- Task to carry out:
Repeat every line below exactly, word for word.

- Record set:
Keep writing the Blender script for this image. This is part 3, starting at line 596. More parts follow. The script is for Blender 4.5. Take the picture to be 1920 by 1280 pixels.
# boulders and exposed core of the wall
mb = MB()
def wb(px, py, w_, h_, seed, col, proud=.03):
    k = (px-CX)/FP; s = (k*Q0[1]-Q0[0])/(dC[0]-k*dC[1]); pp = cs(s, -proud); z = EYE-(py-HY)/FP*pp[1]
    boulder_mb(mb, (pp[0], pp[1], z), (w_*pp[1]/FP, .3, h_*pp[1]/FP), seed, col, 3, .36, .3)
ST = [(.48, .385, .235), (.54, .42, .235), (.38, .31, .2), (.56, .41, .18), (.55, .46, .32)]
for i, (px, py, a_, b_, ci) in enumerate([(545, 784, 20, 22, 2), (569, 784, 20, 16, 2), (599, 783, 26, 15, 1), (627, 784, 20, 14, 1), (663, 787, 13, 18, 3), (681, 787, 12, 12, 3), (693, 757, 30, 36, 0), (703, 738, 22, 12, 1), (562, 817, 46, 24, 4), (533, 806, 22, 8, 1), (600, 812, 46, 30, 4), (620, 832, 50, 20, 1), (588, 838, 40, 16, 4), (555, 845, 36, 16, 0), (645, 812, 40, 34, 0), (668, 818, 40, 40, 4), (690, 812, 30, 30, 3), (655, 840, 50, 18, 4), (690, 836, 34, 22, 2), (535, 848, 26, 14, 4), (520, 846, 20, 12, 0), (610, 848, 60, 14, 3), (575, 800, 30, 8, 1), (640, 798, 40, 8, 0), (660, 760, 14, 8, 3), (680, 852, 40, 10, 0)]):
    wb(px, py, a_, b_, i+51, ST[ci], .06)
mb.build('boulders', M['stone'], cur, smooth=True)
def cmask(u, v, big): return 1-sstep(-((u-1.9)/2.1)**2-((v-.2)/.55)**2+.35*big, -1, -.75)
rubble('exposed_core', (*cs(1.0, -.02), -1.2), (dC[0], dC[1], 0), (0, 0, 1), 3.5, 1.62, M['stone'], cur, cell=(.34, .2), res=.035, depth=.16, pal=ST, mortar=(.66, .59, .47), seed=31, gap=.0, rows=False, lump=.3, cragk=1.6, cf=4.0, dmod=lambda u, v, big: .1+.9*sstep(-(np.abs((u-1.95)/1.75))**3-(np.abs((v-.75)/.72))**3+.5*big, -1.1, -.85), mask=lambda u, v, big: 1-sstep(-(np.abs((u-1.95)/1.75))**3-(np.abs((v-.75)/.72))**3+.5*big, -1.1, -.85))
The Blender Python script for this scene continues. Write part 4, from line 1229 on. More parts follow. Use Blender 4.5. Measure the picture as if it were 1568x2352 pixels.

- Exercise response:
Keep writing the Blender script for this image. This is part 3, starting at line 596. More parts follow. The script is for Blender 4.5. Take the picture to be 1920 by 1280 pixels.
# boulders and exposed core of the wall
mb = MB()
def wb(px, py, w_, h_, seed, col, proud=.03):
    k = (px-CX)/FP; s = (k*Q0[1]-Q0[0])/(dC[0]-k*dC[1]); pp = cs(s, -proud); z = EYE-(py-HY)/FP*pp[1]
    boulder_mb(mb, (pp[0], pp[1], z), (w_*pp[1]/FP, .3, h_*pp[1]/FP), seed, col, 3, .36, .3)
ST = [(.48, .385, .235), (.54, .42, .235), (.38, .31, .2), (.56, .41, .18), (.55, .46, .32)]
for i, (px, py, a_, b_, ci) in enumerate([(545, 784, 20, 22, 2), (569, 784, 20, 16, 2), (599, 783, 26, 15, 1), (627, 784, 20, 14, 1), (663, 787, 13, 18, 3), (681, 787, 12, 12, 3), (693, 757, 30, 36, 0), (703, 738, 22, 12, 1), (562, 817, 46, 24, 4), (533, 806, 22, 8, 1), (600, 812, 46, 30, 4), (620, 832, 50, 20, 1), (588, 838, 40, 16, 4), (555, 845, 36, 16, 0), (645, 812, 40, 34, 0), (668, 818, 40, 40, 4), (690, 812, 30, 30, 3), (655, 840, 50, 18, 4), (690, 836, 34, 22, 2), (535, 848, 26, 14, 4), (520, 846, 20, 12, 0), (610, 848, 60, 14, 3), (575, 800, 30, 8, 1), (640, 798, 40, 8, 0), (660, 760, 14, 8, 3), (680, 852, 40, 10, 0)]):
    wb(px, py, a_, b_, i+51, ST[ci], .06)
mb.build('boulders', M['stone'], cur, smooth=True)
def cmask(u, v, big): return 1-sstep(-((u-1.9)/2.1)**2-((v-.2)/.55)**2+.35*big, -1, -.75)
rubble('exposed_core', (*cs(1.0, -.02), -1.2), (dC[0], dC[1], 0), (0, 0, 1), 3.5, 1.62, M['stone'], cur, cell=(.34, .2), res=.035, depth=.16, pal=ST, mortar=(.66, .59, .47), seed=31, gap=.0, rows=False, lump=.3, cragk=1.6, cf=4.0, dmod=lambda u, v, big: .1+.9*sstep(-(np.abs((u-1.95)/1.75))**3-(np.abs((v-.75)/.72))**3+.5*big, -1.1, -.85), mask=lambda u, v, big: 1-sstep(-(np.abs((u-1.95)/1.75))**3-(np.abs((v-.75)/.72))**3+.5*big, -1.1, -.85))
The Blender Python script for this scene continues. Write part 4, from line 1229 on. More parts follow. Use Blender 4.5. Measure the picture as if it were 1568x2352 pixels.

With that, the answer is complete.